Before the housing market collapsed and the government pumped billions into the economy to save it, there was a programmer named Satoshi Nakamoto. And without much fanfare, he created an idea that’s in the process of changing the world. His idea was Bitcoin.
Some background information is in order before I go any further.
Think back to 2008. Real estate was in a free fall, and the devastation was most intensely felt by the largest banks and investment firms holding mostly worthless assets in the form of mortgage-backed securities. The lame-duck Bush administration was frantically lobbying to spend $800 billion to bail out the banks.
To achieve this implausible goal, the Bush administration, along with its counterpart in the U.K., had to whip up a kind of hysteria. Administration officials warned of a melting financial world. Banks would die, ATMs would run out of money, goods would not ship, the monetary system would break down, and the U.S. was going the way of Iceland, which, at the time, ran out of purchasable groceries.
Was it true? I never believed it. I had seen this kind of government-induced frenzy before, which the establishment was pushing through things like Homeland Security, or NAFTA, or other huge and decisive bills that met with massive public opposition. The establishment has to create an environment of fear in order to get the bill through Congress.
Looking back at those days, it seems obvious now that this was a turning point in history, a time in which it became very clear to some very smart people in the world that the government’s system of financial and monetary management was broken. If an entire system could be brought down by declining house prices, is it really robust enough to support global economic growth into the future?
Back to the faceless programmer, Satoshi Nakamoto. Around the same time, he was putting the finishing touches on his newly proposed currency, Bitcoin.
It would be created entirely out of code. It would have all the main features that we know good money has. It would be divisible, portable, durable, uniform in quality, and scarce. He chose the model of open source code: everyone could see exactly how it is made. It would live on a ledger in the Internet cloud, and the ledger would keep strict controls on creation of new units and the ownership of existing units.
There was just one problem: His newly created Bitcoin had no value whatsoever.
Nakamoto knew that if it were ever to have value, it couldn’t be imparted by the programmers. It had to come from the market itself. The proposed product appeared that January, as the new administration was taking office. You could think of this as an act of secession, a final declaration of no confidence in the existing system.
For the next eight months, it was nothing but a curiosity. A techy dream that never reached beyond the dark part of the Internet and the tiny group of genius-geeks who follow things like it. But in October 2009, something amazing happened. Bitcoin obtained a price on the market. It began to trade at about 2/10 of a penny. In other words, one U.S. cent would get you 5 Bitcoins.
How could this happen? Two crucial points help explain what happened.
First, it had proven itself to be very useful and functional. It was portable. The system was stable. The ledger in the sky called the “blockchain” worked exactly as Satoshi expected that it would.

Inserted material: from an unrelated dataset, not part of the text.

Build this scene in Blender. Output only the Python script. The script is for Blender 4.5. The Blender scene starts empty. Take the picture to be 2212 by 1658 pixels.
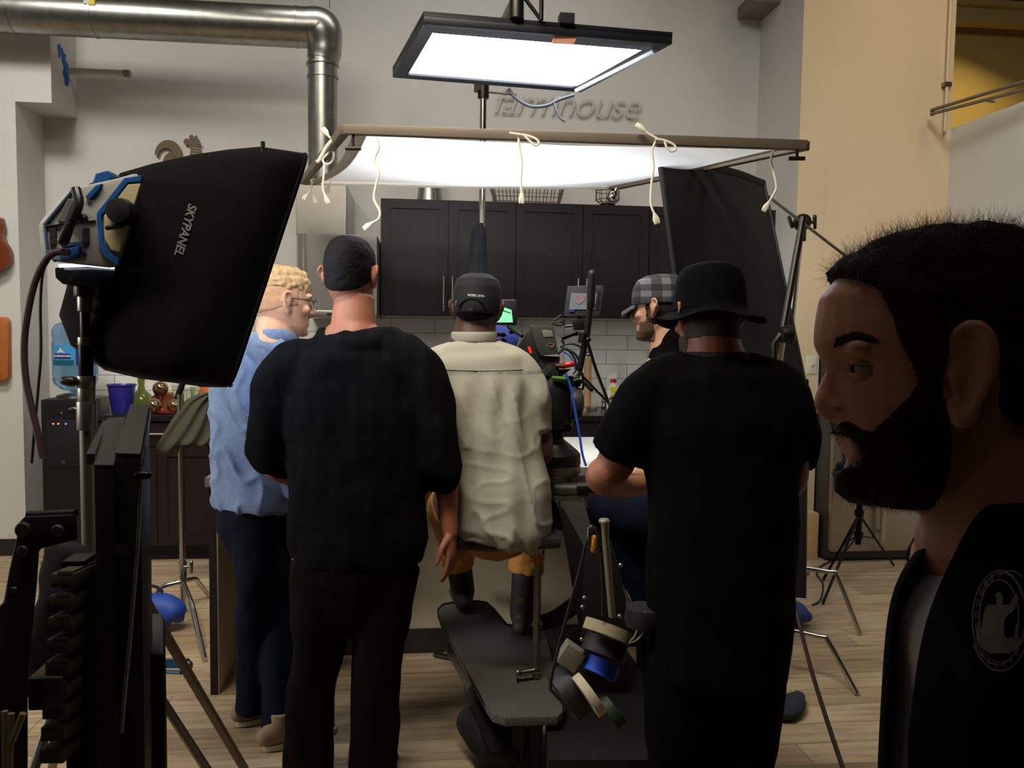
import bpy, bmesh, math, random
from mathutils import Vector, Matrix, noise
from mathutils.bvhtree import BVHTree
random.seed(7)
C = bpy.context.scene.collection
# ------------------------------------------------------------------ camera
FPX = 1789.0
CAM = Vector((0, 0, 1.52))
yaw, pit, rol = math.radians(6.4), math.radians(3.7), 0.013
fwd = Vector((math.sin(yaw)*math.cos(pit), math.cos(yaw)*math.cos(pit), -math.sin(pit)))
r0 = Vector((math.cos(yaw), -math.sin(yaw), 0)); u0 = r0.cross(fwd)
CR = r0*math.cos(rol) + u0*math.sin(rol); CU = u0*math.cos(rol) - r0*math.sin(rol)
cd = bpy.data.cameras.new('camera'); cam = bpy.data.objects.new('camera', cd); C.objects.link(cam)
cd.sensor_width = 36; cd.lens = 36*FPX/2212; cd.clip_start = .02; cd.clip_end = 60
M4 = Matrix((CR, CU, -fwd)).transposed().to_4x4(); M4.translation = CAM; cam.matrix_world = M4
bpy.context.scene.camera = cam
# ------------------------------------------------------------------ world, lights, exposure
vs = bpy.context.scene.view_settings
vs.view_transform = 'Standard'; vs.look = 'None'; vs.gamma = 1; vs.use_curve_mapping = False; vs.exposure = 0.0
w = bpy.data.worlds.new('world'); bpy.context.scene.world = w; w.use_nodes = True
w.node_tree.nodes['Background'].inputs[0].default_value = (.8, .72, .62, 1)
w.node_tree.nodes['Background'].inputs[1].default_value = 0.004
def area(name, loc, target, sx, sy, power, col, spread=170):
    l = bpy.data.lights.new(name, 'AREA'); l.shape = 'RECTANGLE'; l.size = sx; l.size_y = sy; l.energy = power; l.color = col; l.spread = math.radians(spread)
    o = bpy.data.objects.new(name, l); C.objects.link(o); o.location = loc
    o.rotation_euler = (Vector(target)-Vector(loc)).to_track_quat('-Z', 'Y').to_euler(); return o
area('loft_lamp_light', (5.3, 6.6, 4.3), (4.6, 6.4, 2.0), .9, .5, 20, (1, .78, .36))
area('warm_ceiling_light', (3.3, 3.9, 4.4), (3.1, 6.0, 2.7), .8, .4, 4.5, (1, .80, .56), 120)
area('kitchen_ceiling_light', (.3, 4.9, 4.45), (.2, 6.3, 1.7), 2.6, .4, 13, (1, .97, .92), 130)
area('left_ceiling_light', (-2.4, 3.6, 4.4), (-2.9, 5.9, 1.2), .9, .5, 26, (1, .97, .9), 110)  # added fill to lift the left pier and wall, no fitting
area('right_ceiling_light', (2.2, 2.6, 4.4), (3.9, 4.6, 2.0), .9, .5, 18, (1, .96, .88), 110)  # added fill to brighten the right wall, no fitting
area('front_ceiling_light', (-.9, 1.5, 4.45), (0, 4.4, .1), 2.2, .5, 58, (1, .93, .80), 95)  # unseen fill added for the island front, floor and backs
area('left_window_light', (-3.88, 2.3, 1.9), (1.2, 3.9, .5), 1.0, 1.2, 17, (1, .95, .86), 58)  # low fill added to reach under the silk, no window here
area('rear_fill', (-.6, -1.2, 4.45), (-.3, .8, 0), 1.4, .5, 1.6, (1, .9, .78), 150)  # weak fill added to raise the ambient near the camera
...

Second, Bitcoin was scarce. Only a certain number could be created in any period of time, and the way they were created was through the hard work of computers themselves. This feature of scarcity and resource use led the market to value them.
But of course, that was all 4½ years ago. Today, Bitcoin is roaring. In the last several weeks, it has moved exponentially from $250 to peak at $900, before a huge selloff hit it again and it settled in the $700 range. But one thing many people have noticed about the latest rally. It is not following the same pattern as in the past. Each time, there seems to be a settling back to reality (whatever that is!), something stops it, and buyers step in to dominate the market.
There are a number of salient factors driving this. The myth that Bitcoin is valuable only for purchases of drugs online has been shattered. The “Amazon for narcotics” was shut down by the feds just a few weeks ago and the exchange rate of Bitcoin to the dollar did not collapse. In fact, after about 48 hours, the price had actually risen in value.
Also, China has entered the market in a huge way. Some people believe that one-third of current trading activity is coming from China, where the government has shown itself to have a very laissez faire attitude when it comes to the currency.
The congressional hearings held on Capitol Hill featured a line of administration officials warning that they are on the job to make sure that Bitcoin is not ever used for nefarious purposes.
But can these government regulators really fulfill their promises?
Bitcoin lives on a distributed network that cannot be taken down. The transactions are pseudonymous. That means you can track ownership numbers, but you can’t necessarily connect those numbers to particular people. It is not a perfect system for preserving anonymity, but it comes closer than anything that exists.
Government cannot control Bitcoin any more than they can control algebra. It exists and it is not going away. It will live forever outside the control of any state.
Satoshi proposed his system as a possible new standard for money in the Internet age. It was a wild dream and speculation. But these are times in which dreams come true. The current monetary system has been nationalized for 100 years, and it is broken down.
By their own words, the world’s central bankers and presidents have said the system is unstable and needs constant bailing out. That’s not what you want to hear from the people in charge.
Satoshi saw that it was time for something new. The market apparently agrees. Now, no matter what government does, it can’t help but inadvertently promote the use of this new medium of exchange. It has a life of its own.
Bureaucrats can complain, threaten, pronounce, and warn. But in the end, Bitcoin just doesn’t care.